Is Syria's plan just a 'ruse'? David Cameron seeks urgent UN resolution to test proposal

PM fears plan to move Syria’s chemical weapons to internationally controlled sites inside the country could be 'delaying tactics' to buy time for Assad regime

Britain, America and France were calling on Russia tonight to back a binding UN resolution requiring Syria to surrender its chemical weapons within as little as 45 days.

Western diplomats in New York were still drawing up a resolution that would set a deadline for Syria’s President, Bashar al-Assad, to hand over control of his weapons stockpiles to international authorities.

And in what could become a test of the sincerity of Vladimir Putin, the Russian President, the resolution could potentially include authorisation for eventual force against Syria under Chapter 7 of the UN Charter should it not comply.

This is likely to be strongly opposed by Russia. Tonight President Putin insisted that the peace plan would only work “if the US and those who support it renounce the use of force”.  Ominously perhaps, Russia at the last minute withdrew a request for a Security Council meeting that had been set for tonight.

In another day of dizzying diplomatic activity, David Cameron and President Barack Obama announced that they would table a resolution at the UN Security Council encapsulating the proposal uttered first, almost as if by mistake, by Secretary of State John Kerry in London on Monday and then taken up in more urgent and concrete terms by the Russian Foreign Minister, Sergei Lavrov, in Moscow.

Under the Russian plan Syria’s chemical weapons would be moved to internationally controlled sites inside the country where they could be destroyed. In an attempt to bolster its credibility, Syria said it would for the first time sign the Chemical Weapons Convention. Mr Kerry meanwhile plans to hold direct talks with Mr Lavrov in Geneva tomorrow.

In London, following a telephone call with Mr Obama, Mr Cameron told MPs he was sceptical about Russia’s intentions but suggested the proposals were worth exploring. “If we can achieve the removal and the destruction of the biggest chemical weapons arsenal in the world, that would be a significant step forward,” he said. “So it is definitely worth exploring but we must be sceptical, we must be careful, we must enter this with a very hard head and some pretty cool calculations, because we do not want this to be some delaying tactic, some ruse to just buy time for a regime that must act on chemical weapons.”

However government sources dismissed suggestions that the Prime Minister might return to Parliament to seek approval for the UK to join in military action should the Assad regime not comply.

In a tricky dual-track approach, President Obama was set in an address from the Oval Office tonight to reaffirm his case for military strikes against Syria while at the same time allowing space for a diplomatic solution. He earlier requested that votes in Congress on the issue be postponed pending diplomatic developments.

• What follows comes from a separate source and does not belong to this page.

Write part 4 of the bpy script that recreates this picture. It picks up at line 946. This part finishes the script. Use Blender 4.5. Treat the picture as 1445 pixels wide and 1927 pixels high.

The plan for a non-violent solution was quickly embraced on Capitol Hill where Senate and House leaders were hastily revising a resolution to put to Congress authorising strikes to take the Russian plan into account.  It would set a deadline, possibly of 45 days, for the UN successfully to hold Syria to account and to secure all its chemical weapons. If the effort falls short then Mr Obama would be authorised to launch strikes.

But many things could still trip the effort, including Russian opposition to any Chapter 7 reference as well as any language explicitly condemning the Assad regime for using chemical weapons. Crucially, however, China tonight indicated its support at least for the notion of Syria giving up the weapons.

And then there is the question of Syrian compliance. The Syrian Prime Minister, Wael Nader al-Halqi, and Foreign Minister, Walid al-Moallem, both said that Syria was ready to accept the plan and hand over all its chemical weapons. There was no word, however, from President Assad.

Mr Lavrov promised to move fast. “We are hoping to present this plan in the near future,” he said. “We will be ready to work through this plan and improve it with the participation of the UN Secretary General, chemical weapons control organisations and the members of the Security Council.”

Kerry stumbles across escape route from war

At times of crisis diplomats know to weigh and calibrate every word they utter, particularly if reporters are about.

Yet there was John Kerry, the US Secretary of State, telling a CBS correspondent out of the blue that if Syria surrendered “every single bit” of its chemical weapons arsenal this crisis would be over.

The remark got Washington scurrying. Do NOT take this seriously, the State Department advised in a media statement. 

Discipline, forward thinking, consideration of every possible consequence – all seem to have been lacking from the start.

From which buried synapse did Mr Kerry’s notion of Syria relinquishing its weapons come from exactly? It turns out the thought was not entirely random.

Barack Obama late on Monday revealed that pressuring Syria to hand over its weapons came up during a private meeting last Friday with Vladimir Putin in St Petersburg. Mr Kerry mis-spoke about a possible solution, Russia within hours ran with it, and maybe, just maybe, the escape hatch from war has been opened.